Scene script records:
========================================

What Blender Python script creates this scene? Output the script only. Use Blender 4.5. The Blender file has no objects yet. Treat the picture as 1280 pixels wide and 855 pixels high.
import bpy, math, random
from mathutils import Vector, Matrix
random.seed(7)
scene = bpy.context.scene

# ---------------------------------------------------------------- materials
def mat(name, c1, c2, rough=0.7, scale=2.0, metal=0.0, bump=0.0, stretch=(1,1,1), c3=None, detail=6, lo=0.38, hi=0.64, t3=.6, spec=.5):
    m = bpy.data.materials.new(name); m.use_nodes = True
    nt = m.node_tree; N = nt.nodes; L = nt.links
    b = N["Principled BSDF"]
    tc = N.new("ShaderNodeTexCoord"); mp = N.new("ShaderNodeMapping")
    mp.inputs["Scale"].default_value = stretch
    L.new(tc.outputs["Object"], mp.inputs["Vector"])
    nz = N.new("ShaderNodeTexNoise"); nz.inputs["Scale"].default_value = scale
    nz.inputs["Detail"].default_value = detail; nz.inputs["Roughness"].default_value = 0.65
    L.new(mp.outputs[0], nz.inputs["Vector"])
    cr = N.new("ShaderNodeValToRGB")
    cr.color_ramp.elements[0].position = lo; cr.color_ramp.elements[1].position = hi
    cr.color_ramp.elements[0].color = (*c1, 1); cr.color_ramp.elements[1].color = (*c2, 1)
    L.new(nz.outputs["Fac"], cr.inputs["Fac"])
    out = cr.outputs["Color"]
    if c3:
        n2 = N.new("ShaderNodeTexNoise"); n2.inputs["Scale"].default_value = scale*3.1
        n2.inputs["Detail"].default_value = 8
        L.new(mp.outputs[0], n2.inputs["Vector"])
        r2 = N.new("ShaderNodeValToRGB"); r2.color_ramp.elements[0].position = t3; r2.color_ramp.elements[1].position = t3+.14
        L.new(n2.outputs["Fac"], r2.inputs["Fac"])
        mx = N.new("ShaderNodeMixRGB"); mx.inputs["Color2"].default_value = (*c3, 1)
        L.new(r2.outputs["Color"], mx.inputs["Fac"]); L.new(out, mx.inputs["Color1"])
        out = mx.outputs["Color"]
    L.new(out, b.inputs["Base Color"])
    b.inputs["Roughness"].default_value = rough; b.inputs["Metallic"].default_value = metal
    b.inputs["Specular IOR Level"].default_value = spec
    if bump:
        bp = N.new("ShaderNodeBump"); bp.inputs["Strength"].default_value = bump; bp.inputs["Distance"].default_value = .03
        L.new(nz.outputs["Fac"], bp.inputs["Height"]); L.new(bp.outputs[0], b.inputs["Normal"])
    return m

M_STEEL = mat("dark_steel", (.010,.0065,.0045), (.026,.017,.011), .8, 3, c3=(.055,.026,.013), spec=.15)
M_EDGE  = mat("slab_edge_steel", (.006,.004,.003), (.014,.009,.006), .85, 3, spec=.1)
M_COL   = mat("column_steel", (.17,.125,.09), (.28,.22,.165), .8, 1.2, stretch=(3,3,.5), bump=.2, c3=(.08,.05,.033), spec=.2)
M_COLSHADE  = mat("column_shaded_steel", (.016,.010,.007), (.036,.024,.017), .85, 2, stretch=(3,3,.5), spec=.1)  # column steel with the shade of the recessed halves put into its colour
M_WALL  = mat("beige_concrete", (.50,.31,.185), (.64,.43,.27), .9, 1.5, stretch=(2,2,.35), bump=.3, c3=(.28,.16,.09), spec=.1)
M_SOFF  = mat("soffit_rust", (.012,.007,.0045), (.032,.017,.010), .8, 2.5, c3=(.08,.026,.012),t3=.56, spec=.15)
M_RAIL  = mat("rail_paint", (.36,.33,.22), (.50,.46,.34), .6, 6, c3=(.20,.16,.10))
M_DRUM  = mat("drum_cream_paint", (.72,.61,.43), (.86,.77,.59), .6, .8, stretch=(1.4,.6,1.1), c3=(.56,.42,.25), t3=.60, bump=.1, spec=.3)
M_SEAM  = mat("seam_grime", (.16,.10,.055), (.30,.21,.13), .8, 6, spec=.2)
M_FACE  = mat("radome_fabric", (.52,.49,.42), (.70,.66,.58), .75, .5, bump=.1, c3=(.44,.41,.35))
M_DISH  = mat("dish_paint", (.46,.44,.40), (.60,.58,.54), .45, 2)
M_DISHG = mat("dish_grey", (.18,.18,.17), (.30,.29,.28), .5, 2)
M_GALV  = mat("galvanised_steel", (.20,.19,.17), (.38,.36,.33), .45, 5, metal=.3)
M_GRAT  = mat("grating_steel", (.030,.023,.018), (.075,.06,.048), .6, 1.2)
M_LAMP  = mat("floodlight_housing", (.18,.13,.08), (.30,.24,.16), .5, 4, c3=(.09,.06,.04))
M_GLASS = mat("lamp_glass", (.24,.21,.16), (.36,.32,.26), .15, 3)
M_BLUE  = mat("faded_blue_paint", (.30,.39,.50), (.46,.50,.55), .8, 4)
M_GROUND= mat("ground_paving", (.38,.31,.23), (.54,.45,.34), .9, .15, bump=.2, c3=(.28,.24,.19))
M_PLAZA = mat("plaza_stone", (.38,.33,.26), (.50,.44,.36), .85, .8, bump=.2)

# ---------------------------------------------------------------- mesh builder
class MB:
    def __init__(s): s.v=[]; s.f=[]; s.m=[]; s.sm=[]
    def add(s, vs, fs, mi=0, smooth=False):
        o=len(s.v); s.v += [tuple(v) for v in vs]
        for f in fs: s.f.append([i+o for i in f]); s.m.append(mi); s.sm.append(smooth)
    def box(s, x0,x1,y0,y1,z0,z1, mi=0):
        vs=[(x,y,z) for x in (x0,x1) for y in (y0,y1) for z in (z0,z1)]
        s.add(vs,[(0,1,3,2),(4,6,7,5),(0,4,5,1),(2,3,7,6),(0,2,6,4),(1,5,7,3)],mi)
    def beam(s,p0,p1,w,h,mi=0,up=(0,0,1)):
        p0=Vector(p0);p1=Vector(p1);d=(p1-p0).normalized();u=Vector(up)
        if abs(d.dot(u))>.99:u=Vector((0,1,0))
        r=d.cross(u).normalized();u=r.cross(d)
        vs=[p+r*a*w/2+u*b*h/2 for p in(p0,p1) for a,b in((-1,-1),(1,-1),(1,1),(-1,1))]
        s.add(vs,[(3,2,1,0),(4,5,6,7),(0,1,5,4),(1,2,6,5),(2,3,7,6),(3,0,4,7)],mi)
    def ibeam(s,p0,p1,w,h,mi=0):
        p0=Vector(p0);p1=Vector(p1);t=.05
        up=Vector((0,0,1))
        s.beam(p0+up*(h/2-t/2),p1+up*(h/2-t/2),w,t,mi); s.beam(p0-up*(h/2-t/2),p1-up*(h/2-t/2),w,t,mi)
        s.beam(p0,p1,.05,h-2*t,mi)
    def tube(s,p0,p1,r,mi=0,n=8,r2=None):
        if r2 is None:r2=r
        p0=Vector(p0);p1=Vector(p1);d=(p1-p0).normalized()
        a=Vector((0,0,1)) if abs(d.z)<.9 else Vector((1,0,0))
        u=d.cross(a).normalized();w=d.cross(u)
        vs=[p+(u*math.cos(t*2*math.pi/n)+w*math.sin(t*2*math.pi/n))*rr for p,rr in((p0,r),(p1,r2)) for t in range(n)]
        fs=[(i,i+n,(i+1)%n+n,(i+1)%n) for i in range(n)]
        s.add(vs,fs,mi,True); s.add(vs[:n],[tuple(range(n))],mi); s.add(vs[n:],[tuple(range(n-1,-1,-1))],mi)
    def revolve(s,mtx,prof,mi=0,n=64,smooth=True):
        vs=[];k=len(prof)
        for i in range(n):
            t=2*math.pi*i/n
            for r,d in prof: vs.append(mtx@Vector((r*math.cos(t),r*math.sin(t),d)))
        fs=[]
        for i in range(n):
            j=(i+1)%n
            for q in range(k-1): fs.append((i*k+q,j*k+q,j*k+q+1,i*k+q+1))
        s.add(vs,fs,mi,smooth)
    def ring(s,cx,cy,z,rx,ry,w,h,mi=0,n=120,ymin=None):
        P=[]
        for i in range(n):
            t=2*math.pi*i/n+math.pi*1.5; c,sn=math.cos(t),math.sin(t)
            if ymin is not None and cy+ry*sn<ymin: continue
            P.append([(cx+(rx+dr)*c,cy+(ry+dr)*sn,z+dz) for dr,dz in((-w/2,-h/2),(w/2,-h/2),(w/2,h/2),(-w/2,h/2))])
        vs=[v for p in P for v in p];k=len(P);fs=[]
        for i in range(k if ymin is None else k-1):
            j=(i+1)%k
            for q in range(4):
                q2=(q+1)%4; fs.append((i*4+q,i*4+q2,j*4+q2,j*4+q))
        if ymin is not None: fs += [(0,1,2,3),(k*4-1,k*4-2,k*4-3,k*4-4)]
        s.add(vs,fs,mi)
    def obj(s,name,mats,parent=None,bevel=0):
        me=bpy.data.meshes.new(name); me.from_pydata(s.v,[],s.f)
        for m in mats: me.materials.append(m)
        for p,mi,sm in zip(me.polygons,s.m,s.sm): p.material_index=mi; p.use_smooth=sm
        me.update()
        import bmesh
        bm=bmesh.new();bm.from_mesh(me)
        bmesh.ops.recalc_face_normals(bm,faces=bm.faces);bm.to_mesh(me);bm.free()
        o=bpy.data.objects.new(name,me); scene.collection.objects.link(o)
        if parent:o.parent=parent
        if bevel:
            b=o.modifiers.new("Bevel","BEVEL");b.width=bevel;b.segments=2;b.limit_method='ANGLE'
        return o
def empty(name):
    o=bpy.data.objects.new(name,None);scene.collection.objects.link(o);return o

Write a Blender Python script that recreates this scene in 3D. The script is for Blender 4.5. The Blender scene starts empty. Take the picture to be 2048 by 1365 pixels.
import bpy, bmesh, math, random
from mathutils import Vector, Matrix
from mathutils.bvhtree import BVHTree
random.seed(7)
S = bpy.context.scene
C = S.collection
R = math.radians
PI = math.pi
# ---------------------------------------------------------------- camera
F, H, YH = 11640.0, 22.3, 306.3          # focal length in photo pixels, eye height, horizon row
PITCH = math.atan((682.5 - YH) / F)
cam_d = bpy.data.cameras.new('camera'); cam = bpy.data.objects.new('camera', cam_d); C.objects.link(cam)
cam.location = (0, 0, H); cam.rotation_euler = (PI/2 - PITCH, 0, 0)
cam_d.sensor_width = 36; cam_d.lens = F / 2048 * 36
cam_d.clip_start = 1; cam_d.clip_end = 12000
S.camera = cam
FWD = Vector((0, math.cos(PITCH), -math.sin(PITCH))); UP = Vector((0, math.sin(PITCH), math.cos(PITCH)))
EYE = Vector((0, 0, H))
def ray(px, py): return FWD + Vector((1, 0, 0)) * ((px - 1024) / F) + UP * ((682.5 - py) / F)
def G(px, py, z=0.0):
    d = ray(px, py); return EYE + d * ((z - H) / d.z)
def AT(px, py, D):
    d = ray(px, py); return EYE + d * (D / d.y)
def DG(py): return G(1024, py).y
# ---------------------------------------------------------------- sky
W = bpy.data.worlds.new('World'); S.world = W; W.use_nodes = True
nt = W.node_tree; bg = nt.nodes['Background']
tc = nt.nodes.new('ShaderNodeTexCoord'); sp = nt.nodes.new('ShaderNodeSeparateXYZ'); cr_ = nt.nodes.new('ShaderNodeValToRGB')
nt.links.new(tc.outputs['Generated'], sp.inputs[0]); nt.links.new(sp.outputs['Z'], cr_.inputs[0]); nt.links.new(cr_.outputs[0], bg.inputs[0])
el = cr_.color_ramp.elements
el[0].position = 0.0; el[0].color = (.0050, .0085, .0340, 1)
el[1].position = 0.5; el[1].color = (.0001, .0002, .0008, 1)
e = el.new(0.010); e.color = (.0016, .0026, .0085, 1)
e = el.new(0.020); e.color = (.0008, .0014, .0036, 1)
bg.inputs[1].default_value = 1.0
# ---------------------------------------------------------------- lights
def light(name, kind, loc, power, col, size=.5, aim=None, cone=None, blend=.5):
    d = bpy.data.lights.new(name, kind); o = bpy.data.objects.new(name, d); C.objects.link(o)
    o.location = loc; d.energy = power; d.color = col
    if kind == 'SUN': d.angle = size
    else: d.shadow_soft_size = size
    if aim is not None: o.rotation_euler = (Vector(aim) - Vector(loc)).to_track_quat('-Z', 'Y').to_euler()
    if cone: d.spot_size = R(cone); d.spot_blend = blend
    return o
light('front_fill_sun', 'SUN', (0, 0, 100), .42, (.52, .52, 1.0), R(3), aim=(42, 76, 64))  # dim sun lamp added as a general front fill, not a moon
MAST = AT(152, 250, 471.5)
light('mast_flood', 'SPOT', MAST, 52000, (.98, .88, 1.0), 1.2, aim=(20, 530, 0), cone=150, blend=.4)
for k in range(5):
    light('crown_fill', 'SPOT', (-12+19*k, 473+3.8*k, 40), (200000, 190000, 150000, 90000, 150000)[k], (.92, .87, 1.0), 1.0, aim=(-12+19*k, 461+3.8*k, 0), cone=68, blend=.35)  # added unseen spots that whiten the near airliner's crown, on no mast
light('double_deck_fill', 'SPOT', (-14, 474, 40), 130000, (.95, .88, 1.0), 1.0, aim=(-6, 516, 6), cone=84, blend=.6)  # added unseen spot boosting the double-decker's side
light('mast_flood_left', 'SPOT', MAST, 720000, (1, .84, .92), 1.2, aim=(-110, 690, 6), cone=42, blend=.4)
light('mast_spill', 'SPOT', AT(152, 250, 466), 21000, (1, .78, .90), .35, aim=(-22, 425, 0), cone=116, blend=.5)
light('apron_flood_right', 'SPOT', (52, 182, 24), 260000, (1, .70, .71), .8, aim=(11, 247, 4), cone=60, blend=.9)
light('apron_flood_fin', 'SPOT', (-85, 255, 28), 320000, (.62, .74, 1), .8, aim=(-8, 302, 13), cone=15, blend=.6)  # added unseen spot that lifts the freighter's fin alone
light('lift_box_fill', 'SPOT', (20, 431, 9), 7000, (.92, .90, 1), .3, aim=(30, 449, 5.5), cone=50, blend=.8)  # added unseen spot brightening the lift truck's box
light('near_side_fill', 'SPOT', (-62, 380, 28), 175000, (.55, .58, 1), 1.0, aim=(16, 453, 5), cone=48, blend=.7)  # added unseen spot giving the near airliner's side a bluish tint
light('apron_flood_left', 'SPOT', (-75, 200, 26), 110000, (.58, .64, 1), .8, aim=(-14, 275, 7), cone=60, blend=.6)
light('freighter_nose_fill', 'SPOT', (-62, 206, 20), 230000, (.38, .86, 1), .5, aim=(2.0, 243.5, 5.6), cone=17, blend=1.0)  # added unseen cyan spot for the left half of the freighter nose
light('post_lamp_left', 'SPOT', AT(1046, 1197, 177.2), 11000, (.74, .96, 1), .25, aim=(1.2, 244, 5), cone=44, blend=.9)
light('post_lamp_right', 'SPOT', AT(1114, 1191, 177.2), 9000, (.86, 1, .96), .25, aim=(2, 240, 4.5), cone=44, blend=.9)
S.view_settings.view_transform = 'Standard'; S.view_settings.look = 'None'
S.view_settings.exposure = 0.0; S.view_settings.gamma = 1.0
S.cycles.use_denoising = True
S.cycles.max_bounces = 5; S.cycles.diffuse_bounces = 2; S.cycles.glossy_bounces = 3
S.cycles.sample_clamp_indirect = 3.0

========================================

## What the task asks
What is the number of lines in the records that contain "objects"? Give that number only.

## Solution to this problem
5